The left wall, Pathway to Redemption, featured intricate maze designs derived from the floor of a medieval cathedral in France. Historically, walking these mazes symbolized a spiritual pilgrimage to Jerusalem—a metaphorical journey toward enlightenment and salvation. In the installation, each maze contained a symbol at its center: a standard female icon on the left, and a standard male icon on the right—surrounded by diverse variations in shape and form. These human icons varied in height, weight, and proportion, celebrating difference and individuality. Surrounding the mazes were rows of more than 3,000 individual slips of paper, each printed with a standard male or female icon.

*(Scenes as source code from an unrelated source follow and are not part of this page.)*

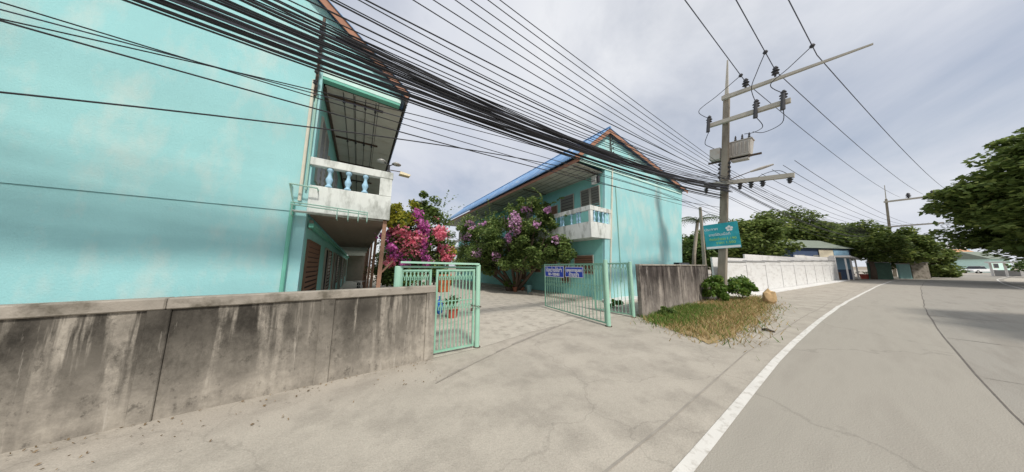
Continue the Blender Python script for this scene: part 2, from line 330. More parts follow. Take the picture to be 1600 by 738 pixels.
def leaves(name, P, size, m, parent=None, up=0.5, aspect=0.55, kind=None):
    """one folded rhombic leaf at each point of P"""
    n = len(P); nor = RNG.normal(size=(n, 3)); nor[:, 2] = np.abs(nor[:, 2]) + up; nor /= np.linalg.norm(nor, axis=1)[:, None]
    a = RNG.normal(size=(n, 3)); a -= (a * nor).sum(1)[:, None] * nor; a /= np.linalg.norm(a, axis=1)[:, None]
    b = np.cross(nor, a); L = (size * RNG.uniform(0.6, 1.3, n))[:, None]
    fold = nor * L * 0.15
    V = np.stack([P - a * L, P - b * L * aspect + fold, P + a * L, P + b * L * aspect + fold], 1).reshape(-1, 3)
    o = rawmesh(name, V, np.arange(4 * n).reshape(n, 4), m, parent)
    if kind: o['kind'] = kind
    return o
def clumps(center, rad, n_cl, cr, n_leaf, fill=0.55, flat=0.75, low=-1.0):
    c = np.array(center, float); rad = np.array(rad, float)
    d = RNG.normal(size=(n_cl * 3, 3)); d /= np.linalg.norm(d, axis=1)[:, None]; d = d[d[:, 2] > low][:n_cl]
    q = c + d * rad * (RNG.uniform(fill, 1.0, len(d)) ** 0.7)[:, None]
    idx = RNG.integers(0, len(q), n_leaf); sz = RNG.uniform(0.6, 1.35, len(q)) * cr
    g = RNG.normal(size=(n_leaf, 3)); g /= np.linalg.norm(g, axis=1)[:, None]; g *= (RNG.uniform(0, 1, n_leaf) ** 0.45)[:, None]
    g[:, 2] *= flat
    return q[idx] + g * sz[idx][:, None], q
def tree(name, label, base, center, rad, n_cl, cr, n_leaf, lsize, lm, tr=0.2, group=None, flat=0.75, bark='bark', up=0.9, fill=0.55, low=-1.0, cat='tree'):
    t = thing(name, label, cat, base, group)
    P, q = clumps(center, rad, n_cl, cr, n_leaf, fill, flat, low)
    leaves('crown', P, lsize, M[lm], t, up)
    mb = MB(); b = Vector([float(v) for v in base]); c = Vector([float(v) for v in center]); fork = b.lerp(c, 0.55); fork.z = b.z + (c.z - b.z) * 0.55
    mid = b.lerp(fork, 0.5) + Vector((tr * 0.5, -tr * 0.3, 0))
    mb.tube([b - Vector((0, 0, 0.1)), mid, fork], [tr, tr * 0.8, tr * 0.65], 8)
    for i in range(min(9, len(q))):
        e = Vector(q[i * len(q) // 9]); m_ = fork.lerp(e, 0.5) + Vector((0, 0, 0.08 * (e - fork).length))
        mb.tube([fork, m_, fork.lerp(e, 0.92)], [tr * 0.5, tr * 0.3, tr * 0.1], 5)
    mb.build('trunk', M[bark], t, smooth=True)
    return t
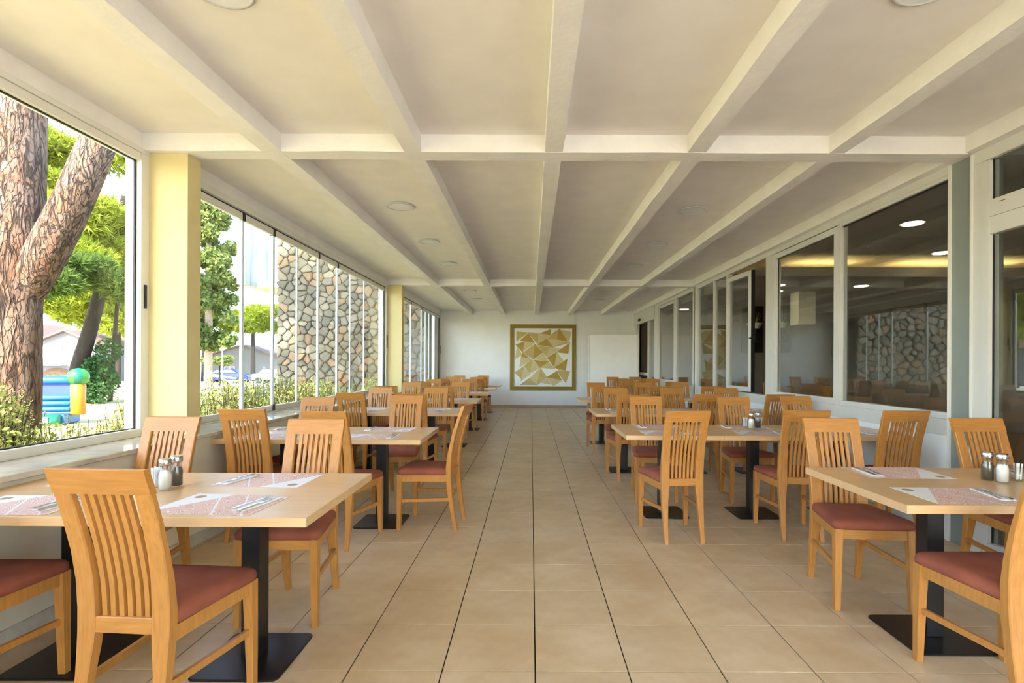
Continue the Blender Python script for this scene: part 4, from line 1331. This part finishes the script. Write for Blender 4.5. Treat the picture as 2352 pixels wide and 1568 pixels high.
# houses
def house(x, y, rz, w, d, eave, ridge, label, mat='house', wins=(), arch=None, group='far houses'):
    t = tag(empty('house', (x, y, gz(y)), rz), label, 'house', group)
    mb = MB()
    mb.loft([[(-w, yy, -.5), (w, yy, -.5), (w, yy, eave), (0, yy, ridge), (-w, yy, eave)] for yy in (-d, d)])
    mb.build('walls', mat, t)
    for s in (-1, 1):
        th = .18
        rx = s * (w + .45)
        ze = eave - (ridge - eave) * .45 / w
        MB().loft([[(0, yy, ridge + .02), (rx, yy, ze + .02), (rx, yy, ze + th), (0, yy, ridge + th)] for yy in (-d - .5, d + .5)]).build('roof_slope', 'redroof', t)
    for (wx, wz, ww, wh) in wins:
        f = MB().bbox(wx - ww / 2, wx + ww / 2, -d - .06, -d + .02, wz - wh / 2, wz + wh / 2, .01).build('window', 'frame_pvc', t)
        for s in (-1, 1):
            MB().box(wx + s * ww * .24 - ww * .18, wx + s * ww * .24 + ww * .18, -d - .075, -d - .06, wz - wh * .4, wz + wh * .4).build('pane', 'winpane', f)
    if arch:
        ax, aw, ah = arch
        pts = [(ax - aw, -.3), (ax + aw, -.3)] + [(ax + aw * math.cos(math.pi * k / 8), ah + aw * .5 * math.sin(math.pi * k / 8)) for k in range(9)]
        MB().loft([[(px, yy, pz) for px, pz in pts] for yy in (-d - .05, -d + .02)]).build('arched_porch', 'house_tan', t)
        pts = [((px - ax) * .78 + ax, pz * .86 - .05) for px, pz in pts]
        MB().loft([[(px, yy, pz) for px, pz in pts] for yy in (-d - .07, -d - .04)]).build('porch_opening', 'soil', t)
    return t
h1 = house(-48.9, 58, math.radians(12), 2.6, 4, 4.1, 5.3, 'white gabled house with small windows behind the bouncy castle', wins=((-.6, 3.5, .5, .8), (1.0, 3.2, 1.0, 1.5)), arch=(-.8, 1.2, .9))
gb = MB().bbox(-2.4, .2, -5.2, -4.1, 1.75, 1.85, .02).build('balcony_slab', 'house', h1)
MB().bbox(-2.4, .2, -5.2, -5.15, 2.45, 2.52, .01).build('balcony_rail', 'winpane', h1)
house(-55.2, 58, math.radians(10), 2.6, 4, 4.6, 6.2, 'white house wing with tan walls, half hidden by the pine trunk', wins=((1.2, .7, .9, .9),))
house(-37.0, 70, math.radians(8), 4.2, 4, 3.0, 4.4, 'low white house behind the blue car', wins=((-1.5, 1.2, 1.2, 1.2),))
house(-29.2, 78, math.radians(-5), 2.6, 4, 2.6, 4.2, 'low white house with lilac shade behind the silver cars', wins=((.6, 1.0, 1.0, 1.2),))
lp = tag(empty('lamp_post', (-24.2, 41, gz(41))), 'thin white lamp post in front of the blue car', 'lamp post')
MB().tube([(0, 0, 0), (0, 0, 2.9)], [.07, .045], 8).build('pole', 'ext_white', lp)
MB().lathe([(.05, 2.88), (.14, 2.95), (.12, 3.1), (.02, 3.16)], 10).build('lantern', 'ext_white', lp, True)

def car(x, y, rz, paint, label):
    t = tag(empty('car', (x, y, gz(y) + .02), rz), label, 'car', 'parked cars beyond the lawn')
    sil = [(-2.05, .35), (-2.1, .75), (-1.95, .95), (-1.45, 1.0), (-.95, 1.40), (.55, 1.44), (1.15, 1.02), (1.85, .88), (2.1, .62), (2.08, .35)]
    rings = []
    for yy, s, dz in ((-.84, .97, 0), (-.80, 1, 0), (.80, 1, 0), (.84, .97, 0)):
        rings.append([(px * s, yy if pz < 1.0 else yy * .84, pz * (1 if s == 1 else .985)) for px, pz in sil][::-1])
    MB().loft(rings).build('body', paint, t)
    for sg in (-1, 1):
        MB().loft([[(-1.25, yy, 1.05), (1.0, yy, 1.05), (.5, yy * .93, 1.36), (-.9, yy * .93, 1.34)][::1] for yy in (sg * .77, sg * .80)]).build('side_glass', 'winpane', t)
        for wx in (-1.3, 1.3):
            w = MB().loft([[(wx + .32 * math.cos(k * .5236), yy, .32 + .32 * math.sin(k * .5236)) for k in range(12)] for yy in (sg * .70, sg * .88)]).build('wheel', 'tyre', t)
    return t
car(-30.6, 53, math.radians(8), 'bluecar', 'dark blue parked car beyond the lawn')
car(-25.9, 53, math.radians(-4), 'whitecar', 'silver parked car nearest the blue car')
car(-22.9, 58, math.radians(4), 'whitecar', 'silver parked car half hidden by the stone wall')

These repetitive figures formed a backdrop that starkly contrasted the diversity found within the maze paths.

On the the right wall, “Pathway to Damnation,” portrayed an altered slave ship diagram, based on an original 18th-century engraving.Where the historical diagram rendered enslaved individuals as generic figures dehumanizing them as mere cargo. In this reinterpretation, the figures were replaced with diverse male and female icons in varied shapes and sizes, restoring individuality and confronting viewers with their humanity. The new diagram confronted viewers with both historical suffering and how the generic rendering of the figures allowed moral detachment. Around the ship, more than 3,500 icon-printed slips of paper were arranged in rows, gently stirred by the gallery’s air-conditioning, evoking the waves of water surrounding the ship.

"Pathways to Damnation and Redemption" invited viewers to physically and emotionally navigate the tensions between exclusion and inclusion, uniformity and diversity, despair and hope.